「需要家からすごく使いやすい」と言われたらしい。HASSANにしてみれば普通の商品。彼らの業界では取引は値段から始まる。HASSANが売ってる商品は卸値が高い。「売り値より仕入れが高いから商売にならない。」と相手にされなかった。
ところが彼らが取引していた工場が昨年末に廃業した。この問屋も需要家にかなりの数量を買いだめして貰ったそうだが、ソロソロ底をつき始め、瀬に腹は換えられないと仕方なくHASSANの商品を買っていった。HASSANにしてみればごく普通の商品なのだが、職人としては「使いやすくて良い」と言葉にしてもらうとうれしい。
相手にされなかった業界の問屋が仕入先が無くなって困っていると聞いて、2、3ヶ月前に値段が合うならと見積した。この商品、13年以上動きが無く3年前に1トンほど廃棄処分した残りの僅か。今製造するとなると20年前の単価より2倍弱の高値。卸値は更に1.1倍。そうと分かってたらスクラップにしなかったのに。残念!!

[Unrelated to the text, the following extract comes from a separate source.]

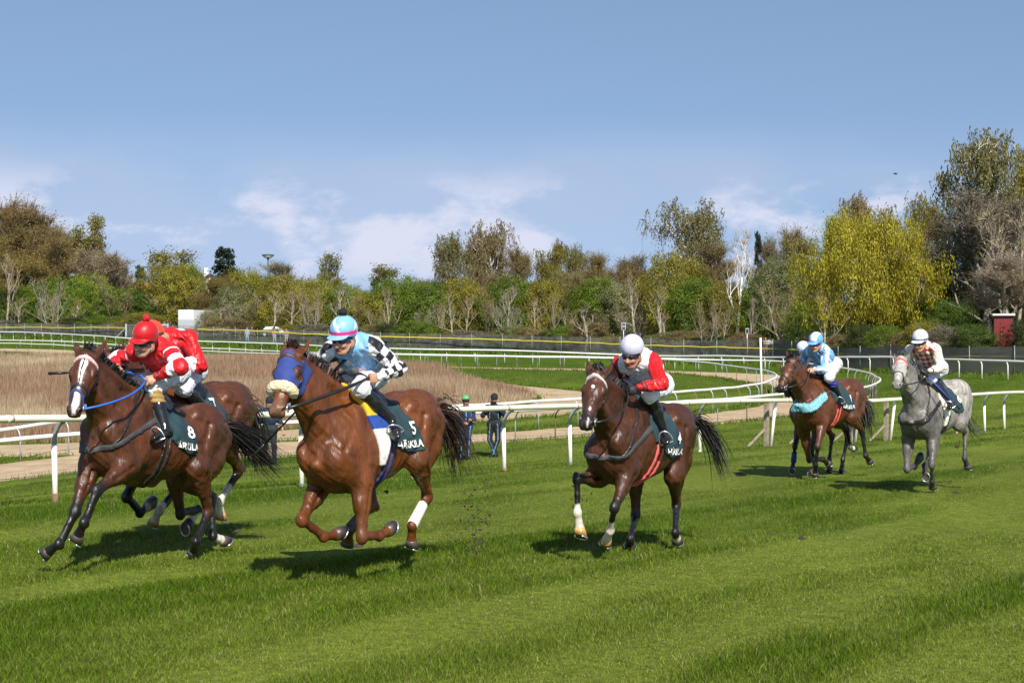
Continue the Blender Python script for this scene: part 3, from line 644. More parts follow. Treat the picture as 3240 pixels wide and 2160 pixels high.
def twig_tris(P, Dv, ln, w, shade, r=None):
    r = r or rng; n = len(P); s = np.cross(Dv, r.normal(size=(n, 3))); s /= np.linalg.norm(s, axis=1)[:, None]+1e-9
    V = np.stack([P-s*w/2, P+s*w/2, P+Dv*ln[:, None]], 1).reshape(-1, 3); return V, np.arange(3*n).reshape(n, 3), np.repeat(shade, 3)
def grow(r, h, spread, n_limb, trunk_r, z0, levels=3, droop=0.0, up=.6, lean=.05, multi=1):
    """branch skeleton: list of (points, radii), tips with direction"""
    seg = []; tips = []
    def branch(p, d, ln, rad, lev):
        P = [p.copy()]; n = 5; q = p.copy(); dd = d.copy()
        for i in range(n):
            dd = dd+r.normal(0, .16, 3)*(1 if lev else .35); dd[2] += (.05 if lev < 2 else -droop*.25); dd /= np.linalg.norm(dd); q = q+dd*ln/n; P.append(q.copy())
        seg.append((np.array(P), np.linspace(rad, rad*(.45 if lev else .5), n+1)))
        if lev >= levels: tips.append((q.copy(), dd.copy(), ln)); return
        k = n_limb if lev == 0 else r.integers(3, 5)
        for j in range(k):
            t = r.uniform(.35, 1.0) if lev else z0+(1-z0)*(j+r.random())/k
            i = min(int(t*n), n-1); b = P[i]+(P[i+1]-P[i])*(t*n-i)
            az = r.uniform(0, 2*math.pi) if lev else 2*math.pi*(j*.382+.1*r.random())
            o = np.array([math.cos(az), math.sin(az), up*(1.0+.5*t)]); nd = o*spread+dd*(.55 if lev else .3); nd /= np.linalg.norm(nd)
            branch(b, nd, ln*(r.uniform(.42, .62) if lev else r.uniform(.34, .52)*(1.15-.5*t)), rad*(.5 if lev else .42), lev+1)
        tips.append((q.copy(), dd.copy(), ln*.4))
    for m in range(multi):
        a = 2*math.pi*m/max(multi, 1); l0 = lean if multi == 1 else .32
        branch(np.array([.15*math.cos(a)*(multi > 1), .15*math.sin(a)*(multi > 1), -.3]), np.array([l0*math.cos(a+r.random()), l0*math.sin(a+r.random()), 1.0]), h*(.78 if multi == 1 else r.uniform(.6, .8)), trunk_r*(1 if multi == 1 else .7), 0)
    return seg, tips
def skeleton_mesh(seg, minr=.0):
    V = []; F = []; nb = 0
    for P, rad in seg:
        if rad[0] < minr: continue
        m = len(P); n = 5 if rad[0] > .04 else 3
        T = np.gradient(P, axis=0); T /= np.linalg.norm(T, axis=1)[:, None]+1e-9
        ref = np.cross(T[0], [.3, .9, .2]); ref /= np.linalg.norm(ref)
        for i in range(m):
            a = ref-T[i]*ref.dot(T[i]); a /= np.linalg.norm(a)+1e-9; b = np.cross(T[i], a)
            for k in range(n): q = 2*math.pi*k/n; V.append(P[i]+(a*math.cos(q)+b*math.sin(q))*rad[i])
        for i in range(m-1):
            for k in range(n): F.append((nb+i*n+k, nb+i*n+(k+1) % n, nb+(i+1)*n+(k+1) % n, nb+(i+1)*n+k))
        nb += m*n
    return np.array(V), np.array(F)
def put_mesh(name, V, F, sh, material, tint=None):
    me_o = mesh_obj(name, V, F, material, None, False, np.repeat(sh[:, None], 3, 1) if tint is None else sh[:, None]*tint); me = me_o.data; bpy.data.objects.remove(me_o); return me
PROTO = {}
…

HASSANは自身で売り込みに行った経験が無い。粗悪なサンプル通りに造ってと言われたら「出来ません」と断るのが常。何処の商品と聞かれたとき「あそこが造った」といわれるのがイヤだから。それに工場が最小規模なので大量のオーダーは断る。普通に考えれば小ロットより大量になれば安くなるのだが、その逆で小ロットは受けるが、大量になればなるほど単価が上がり、(遊ぶ時間がなくなるので)納期は未定と回答する。そんなこんなで日々付き合いにくいと言われているが、やるときはやる。土日祭日、徹夜も厭わない。

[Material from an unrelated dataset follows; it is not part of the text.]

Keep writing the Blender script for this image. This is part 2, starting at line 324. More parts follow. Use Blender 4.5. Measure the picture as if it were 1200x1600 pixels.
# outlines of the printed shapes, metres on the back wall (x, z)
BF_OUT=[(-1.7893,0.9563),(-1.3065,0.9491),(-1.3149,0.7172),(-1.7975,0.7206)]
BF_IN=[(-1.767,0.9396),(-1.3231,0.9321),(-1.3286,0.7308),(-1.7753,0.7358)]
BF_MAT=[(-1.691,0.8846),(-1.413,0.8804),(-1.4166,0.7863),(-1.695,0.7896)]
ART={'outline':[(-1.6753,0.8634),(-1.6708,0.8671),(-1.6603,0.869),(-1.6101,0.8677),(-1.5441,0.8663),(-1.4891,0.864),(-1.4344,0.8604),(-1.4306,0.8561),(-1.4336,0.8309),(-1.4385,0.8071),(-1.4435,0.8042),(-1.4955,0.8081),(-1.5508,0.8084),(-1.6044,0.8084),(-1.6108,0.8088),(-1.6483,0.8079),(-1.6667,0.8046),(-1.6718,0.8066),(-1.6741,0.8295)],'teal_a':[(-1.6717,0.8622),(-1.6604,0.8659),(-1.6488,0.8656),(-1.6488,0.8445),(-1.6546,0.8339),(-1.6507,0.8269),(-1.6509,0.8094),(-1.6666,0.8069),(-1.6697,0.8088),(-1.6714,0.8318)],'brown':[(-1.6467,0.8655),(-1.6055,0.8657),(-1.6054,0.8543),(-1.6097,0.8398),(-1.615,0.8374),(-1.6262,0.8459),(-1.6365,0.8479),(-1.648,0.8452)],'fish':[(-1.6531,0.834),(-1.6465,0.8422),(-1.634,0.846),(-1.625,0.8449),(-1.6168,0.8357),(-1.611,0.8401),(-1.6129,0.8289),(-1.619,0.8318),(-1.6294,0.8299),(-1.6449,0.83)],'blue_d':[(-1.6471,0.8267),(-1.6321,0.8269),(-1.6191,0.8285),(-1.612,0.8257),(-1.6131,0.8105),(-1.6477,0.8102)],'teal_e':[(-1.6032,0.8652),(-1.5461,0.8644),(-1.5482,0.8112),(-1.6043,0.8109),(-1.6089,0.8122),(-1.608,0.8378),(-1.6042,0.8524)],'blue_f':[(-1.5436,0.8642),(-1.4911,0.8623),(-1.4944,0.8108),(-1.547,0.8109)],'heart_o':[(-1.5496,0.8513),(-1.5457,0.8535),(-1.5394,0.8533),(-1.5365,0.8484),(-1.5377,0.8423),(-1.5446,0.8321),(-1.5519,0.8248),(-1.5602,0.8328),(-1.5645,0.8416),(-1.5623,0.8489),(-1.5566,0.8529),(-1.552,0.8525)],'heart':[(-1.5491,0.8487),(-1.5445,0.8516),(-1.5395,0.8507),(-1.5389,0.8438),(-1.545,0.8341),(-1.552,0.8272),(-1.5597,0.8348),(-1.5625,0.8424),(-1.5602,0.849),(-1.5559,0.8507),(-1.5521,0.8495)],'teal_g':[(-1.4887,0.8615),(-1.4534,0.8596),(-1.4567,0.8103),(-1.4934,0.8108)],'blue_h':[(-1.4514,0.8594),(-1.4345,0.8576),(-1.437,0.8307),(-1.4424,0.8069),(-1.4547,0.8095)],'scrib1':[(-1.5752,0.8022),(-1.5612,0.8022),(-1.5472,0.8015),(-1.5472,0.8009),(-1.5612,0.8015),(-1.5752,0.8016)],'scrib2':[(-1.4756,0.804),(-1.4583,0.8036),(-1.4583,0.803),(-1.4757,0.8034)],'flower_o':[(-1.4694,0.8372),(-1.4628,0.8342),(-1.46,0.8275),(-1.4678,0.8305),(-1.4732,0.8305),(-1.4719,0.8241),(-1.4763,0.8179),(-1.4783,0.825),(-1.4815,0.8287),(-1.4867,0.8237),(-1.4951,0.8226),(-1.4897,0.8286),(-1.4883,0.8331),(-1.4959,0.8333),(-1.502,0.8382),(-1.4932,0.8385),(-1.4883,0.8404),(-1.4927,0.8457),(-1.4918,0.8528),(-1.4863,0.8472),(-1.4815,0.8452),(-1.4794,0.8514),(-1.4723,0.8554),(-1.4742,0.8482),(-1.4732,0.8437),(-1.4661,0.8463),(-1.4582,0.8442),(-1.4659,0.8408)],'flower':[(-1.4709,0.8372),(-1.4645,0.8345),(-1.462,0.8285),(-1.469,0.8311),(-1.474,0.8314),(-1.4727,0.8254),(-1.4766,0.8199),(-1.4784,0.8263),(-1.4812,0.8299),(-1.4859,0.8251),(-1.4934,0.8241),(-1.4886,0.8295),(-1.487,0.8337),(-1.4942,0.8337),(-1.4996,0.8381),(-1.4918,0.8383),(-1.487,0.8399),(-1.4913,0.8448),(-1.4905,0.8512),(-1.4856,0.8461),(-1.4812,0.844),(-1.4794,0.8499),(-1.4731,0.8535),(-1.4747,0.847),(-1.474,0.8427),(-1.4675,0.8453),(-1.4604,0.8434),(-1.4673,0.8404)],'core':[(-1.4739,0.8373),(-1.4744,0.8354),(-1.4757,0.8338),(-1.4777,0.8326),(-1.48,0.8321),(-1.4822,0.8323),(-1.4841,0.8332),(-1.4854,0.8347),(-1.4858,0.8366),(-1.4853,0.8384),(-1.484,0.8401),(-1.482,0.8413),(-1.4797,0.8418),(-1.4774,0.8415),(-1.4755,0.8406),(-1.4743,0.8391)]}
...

何十年と取引が続いているお得意先は、他店の商品を持って行ったら需要家から「使えない仕事にならない」と付き返されてスクラップにして、それから取引が始まったと先代から聞いたことがある。今では"マーク"を貼り忘れただけで返品されて慌てて速達でラベルを送ったことがある。

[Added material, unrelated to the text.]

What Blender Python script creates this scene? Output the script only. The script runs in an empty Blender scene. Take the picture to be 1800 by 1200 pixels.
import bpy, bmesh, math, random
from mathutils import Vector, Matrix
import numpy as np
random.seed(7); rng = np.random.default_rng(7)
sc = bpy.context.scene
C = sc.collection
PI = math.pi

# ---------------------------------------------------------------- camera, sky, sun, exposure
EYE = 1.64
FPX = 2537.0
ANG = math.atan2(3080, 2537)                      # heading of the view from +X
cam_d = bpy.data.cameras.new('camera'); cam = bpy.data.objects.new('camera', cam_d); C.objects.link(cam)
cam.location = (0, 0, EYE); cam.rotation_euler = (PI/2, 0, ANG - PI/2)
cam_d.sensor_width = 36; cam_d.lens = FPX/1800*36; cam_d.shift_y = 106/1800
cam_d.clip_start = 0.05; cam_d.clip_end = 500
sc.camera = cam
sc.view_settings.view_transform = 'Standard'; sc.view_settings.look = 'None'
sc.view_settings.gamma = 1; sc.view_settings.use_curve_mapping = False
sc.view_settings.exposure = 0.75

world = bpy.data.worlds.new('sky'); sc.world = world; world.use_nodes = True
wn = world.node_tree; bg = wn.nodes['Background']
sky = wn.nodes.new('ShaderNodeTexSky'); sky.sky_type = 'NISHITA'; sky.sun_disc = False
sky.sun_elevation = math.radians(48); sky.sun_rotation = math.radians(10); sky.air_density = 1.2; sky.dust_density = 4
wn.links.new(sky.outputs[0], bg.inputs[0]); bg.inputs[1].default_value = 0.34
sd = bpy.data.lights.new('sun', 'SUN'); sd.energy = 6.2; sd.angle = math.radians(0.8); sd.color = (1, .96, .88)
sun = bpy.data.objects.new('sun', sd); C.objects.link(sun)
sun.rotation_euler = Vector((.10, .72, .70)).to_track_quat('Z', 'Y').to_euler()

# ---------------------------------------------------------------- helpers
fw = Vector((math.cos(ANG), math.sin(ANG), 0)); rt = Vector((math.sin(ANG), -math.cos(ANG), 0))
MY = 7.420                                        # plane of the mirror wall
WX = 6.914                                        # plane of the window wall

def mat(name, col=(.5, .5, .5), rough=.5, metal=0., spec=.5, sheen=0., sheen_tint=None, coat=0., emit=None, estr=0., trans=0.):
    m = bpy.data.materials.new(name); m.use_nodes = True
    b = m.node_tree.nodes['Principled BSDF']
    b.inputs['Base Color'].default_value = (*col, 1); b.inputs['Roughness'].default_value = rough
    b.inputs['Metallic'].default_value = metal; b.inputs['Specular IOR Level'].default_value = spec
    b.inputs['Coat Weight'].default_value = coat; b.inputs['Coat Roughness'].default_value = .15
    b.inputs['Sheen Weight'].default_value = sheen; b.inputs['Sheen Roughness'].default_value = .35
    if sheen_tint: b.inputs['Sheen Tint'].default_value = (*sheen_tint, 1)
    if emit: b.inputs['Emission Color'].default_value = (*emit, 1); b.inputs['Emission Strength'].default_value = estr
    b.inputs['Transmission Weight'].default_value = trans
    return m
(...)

最近、近所の金物屋さんが来られて、この"マーク"の商品取り寄せられますかと聞かれた事がある。市内では出回ってないので、大丈夫ですよと返事したら「3個だけなんですが」と言うので2階から持って降りたら「エッ!」と。まさか製造元とは知らなかったといわれた。殆どが東京の問屋に送ってる商品なので回りまわって地元に帰ってきたみたい。「1個の卸値が180円、税込194円です」と言うと、「お客さんから800円までで買えたら取り寄せて」と言われてきたと言うのである。「取り寄せてもらったとゆうて、700円位で売らはったらよろしいやん」と582円収納した。「通常品やからウチにはいつであるけど、試しに3個と言われただけでひょっとしたら10個位買ってくれるかも知れませんやん。中2日で取り寄せられるとでも言っておいたらエエンとちゃいます。」金物屋さんにしたら10個売れたら単純計算でも五千円の儲け。販売元が東京やったら運賃がドッサリ乗っかってるんやろう。
何年も続いてる問屋で返品になった商品の箱を詰め替えて「不良品が混じってた」と返品伝票をつけて着払いで送り返してきた。商品はホームセンターなどで売られているものと同等品で、扱う材料が違ううえに個々に職人の刻印が無い。素人目には分からないのだろうがHASSANには一目瞭然。
需要家がズルしたのか社員がしたことなのかは分からないが、余りにもやり方が悪質なので、昨日理由を書いて「長い間お取引きいただきましたが、御社が信用できないので口座を抹消致します」と書状にしたためて送った。それでなくても少ない取引先が、また一軒減ってしまった・・・・。
この商品が必要なら儲けが無くても、2~3ヶ月間は近くの取引先で買ってもらう。10月から口座再開も可能だけど1割アップの新規契約になる。材料の仕入値が徐々に上がっていき、年末には3%程度の値上げを考えていた矢先、6年間据置いた卸値が買い手の都合で1割もアップすれば非常に喜ばしい。